Bangladesh Building Collapse: The Factory Reform Plan Wal-Mart (WMT), Gap (GPS) And H&M Refuse To Fund

 @AlexCKaufman
on May 07 2013 4:39 PM
Bangladesh bldng collapse recovery 5May2013
Rescue workers carry the remains of a garment worker retrieved from the rubble of the collapsed Rana Plaza building in Savar, 30 km (19 miles) outside Dhaka May 5, 2013. Reuters

The collapse of the Rana Plaza factory in Bangladesh two weeks ago has been hailed as the worst industrial accident in the history of the garment industry as the death toll passed 600.

But workers’ rights advocates say major retailers like Wal-Mart Stores, Inc. (NYSE:WMT), The Gap Inc. (NYSE:GPS) and H&M Co., Inc. have refused to back new standards that the activists say are needed to avert a similar disaster in the future.

At least two companies that sold clothes manufactured in the destroyed building -- the cheap British label Primark and Canada’s Loblaw, which owns Joe Fresh -- have scrambled to avoid the ghastly limelight now cast on conditions in Bangladesh’s clothing factories by promising compensation to victims and their families.

Rana Plaza was just the latest chapter in the ongoing saga of poor working conditions in Bangladesh’s sweatshops. Between 2006 and 2010, at least 464 workers died in fires, according to the government.

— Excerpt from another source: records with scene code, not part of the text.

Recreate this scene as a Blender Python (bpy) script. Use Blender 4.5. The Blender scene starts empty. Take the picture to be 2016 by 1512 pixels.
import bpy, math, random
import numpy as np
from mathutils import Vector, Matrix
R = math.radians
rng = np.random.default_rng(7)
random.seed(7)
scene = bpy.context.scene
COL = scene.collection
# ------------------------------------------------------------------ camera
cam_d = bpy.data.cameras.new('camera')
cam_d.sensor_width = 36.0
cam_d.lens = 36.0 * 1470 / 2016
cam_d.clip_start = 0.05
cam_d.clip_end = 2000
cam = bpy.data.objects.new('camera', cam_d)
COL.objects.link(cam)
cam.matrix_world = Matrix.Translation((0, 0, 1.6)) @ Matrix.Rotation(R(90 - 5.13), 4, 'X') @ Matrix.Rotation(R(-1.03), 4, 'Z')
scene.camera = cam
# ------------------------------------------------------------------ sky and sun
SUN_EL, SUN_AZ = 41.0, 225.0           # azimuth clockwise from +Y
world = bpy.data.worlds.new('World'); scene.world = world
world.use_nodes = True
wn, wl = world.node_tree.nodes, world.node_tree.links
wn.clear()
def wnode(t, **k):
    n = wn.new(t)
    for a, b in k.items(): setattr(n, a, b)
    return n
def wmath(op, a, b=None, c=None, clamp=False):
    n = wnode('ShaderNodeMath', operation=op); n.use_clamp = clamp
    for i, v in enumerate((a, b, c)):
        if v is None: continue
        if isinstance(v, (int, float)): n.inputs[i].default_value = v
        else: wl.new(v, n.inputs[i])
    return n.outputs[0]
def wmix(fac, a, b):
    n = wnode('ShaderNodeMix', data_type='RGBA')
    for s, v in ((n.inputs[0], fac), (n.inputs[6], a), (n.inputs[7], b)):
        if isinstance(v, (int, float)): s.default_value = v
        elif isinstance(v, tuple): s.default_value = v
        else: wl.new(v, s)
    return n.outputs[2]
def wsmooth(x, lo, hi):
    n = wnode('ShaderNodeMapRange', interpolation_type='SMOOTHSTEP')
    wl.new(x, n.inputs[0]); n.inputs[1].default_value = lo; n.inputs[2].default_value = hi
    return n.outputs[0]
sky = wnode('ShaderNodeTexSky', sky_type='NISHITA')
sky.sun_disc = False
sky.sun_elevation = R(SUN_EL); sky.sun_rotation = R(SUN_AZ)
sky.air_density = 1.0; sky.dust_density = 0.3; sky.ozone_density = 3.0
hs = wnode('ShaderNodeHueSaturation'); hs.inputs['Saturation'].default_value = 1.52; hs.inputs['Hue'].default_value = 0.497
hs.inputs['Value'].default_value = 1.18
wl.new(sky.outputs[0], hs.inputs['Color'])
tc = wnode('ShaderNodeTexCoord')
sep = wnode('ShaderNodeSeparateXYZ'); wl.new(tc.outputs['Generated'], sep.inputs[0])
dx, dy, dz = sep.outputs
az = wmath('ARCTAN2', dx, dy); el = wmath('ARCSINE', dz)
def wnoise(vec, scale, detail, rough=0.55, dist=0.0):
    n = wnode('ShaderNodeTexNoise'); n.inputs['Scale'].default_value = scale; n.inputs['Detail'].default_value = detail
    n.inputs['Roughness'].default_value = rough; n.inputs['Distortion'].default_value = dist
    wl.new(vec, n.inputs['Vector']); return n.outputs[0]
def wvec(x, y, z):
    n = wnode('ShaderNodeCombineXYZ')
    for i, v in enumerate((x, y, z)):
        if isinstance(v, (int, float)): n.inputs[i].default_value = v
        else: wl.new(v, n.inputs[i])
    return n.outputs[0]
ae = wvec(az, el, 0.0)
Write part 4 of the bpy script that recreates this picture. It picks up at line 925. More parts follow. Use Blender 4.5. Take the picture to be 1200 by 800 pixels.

Last November, a fire in the Tazreen clothing factory, which sold items to big-box stores like Wal-Mart and Sears, killed another 112.

The Worker Rights Consortium, a Washington, D.C.-based group, said some of the sector’s biggest buyers refused to sign an agreement to fund an independent inspection program that would monitor factory safety in the country, which is second only to China in garment exports.

“That would legally require companies to monitor factories’ building standards with an independent team of inspectors,” said Theresa Haas, the group’s director of communications.

The two-year program, also backed by the International Labor Rights Program, requires four retailers to pay between $250,000 and $500,000 of revenues derived from Bangladesh-made products per year.

The PVH Corp., which owns Bass, Calvin Klein, Izod and Tommy Hilfiger, has said it would sign the Bangladesh Fire and Building Safety Agreement. But Wal-Mart, Gap, H&M and other retailers have refused, claiming it costs too much.

Gap and H&M did not respond to phone calls and emails requesting comment.

Instead, Wal-Mart has poured $1.6 million to launch a program to teach Bangladeshis fire safety techniques and workplace safety best practices.

“We remain committed to promoting stronger safety measures in factories and that work continues,” Megan Murphy, a spokeswoman for the Arkansas-based big-box store, said in an emailed statement. “Wal-Mart has been advocating for improved worker safety with the Bangladeshi government, with industry groups and with suppliers.”

Haas said the corporation’s so-called Environmental Health and Safety Academy has “no tangible benefits for workers.”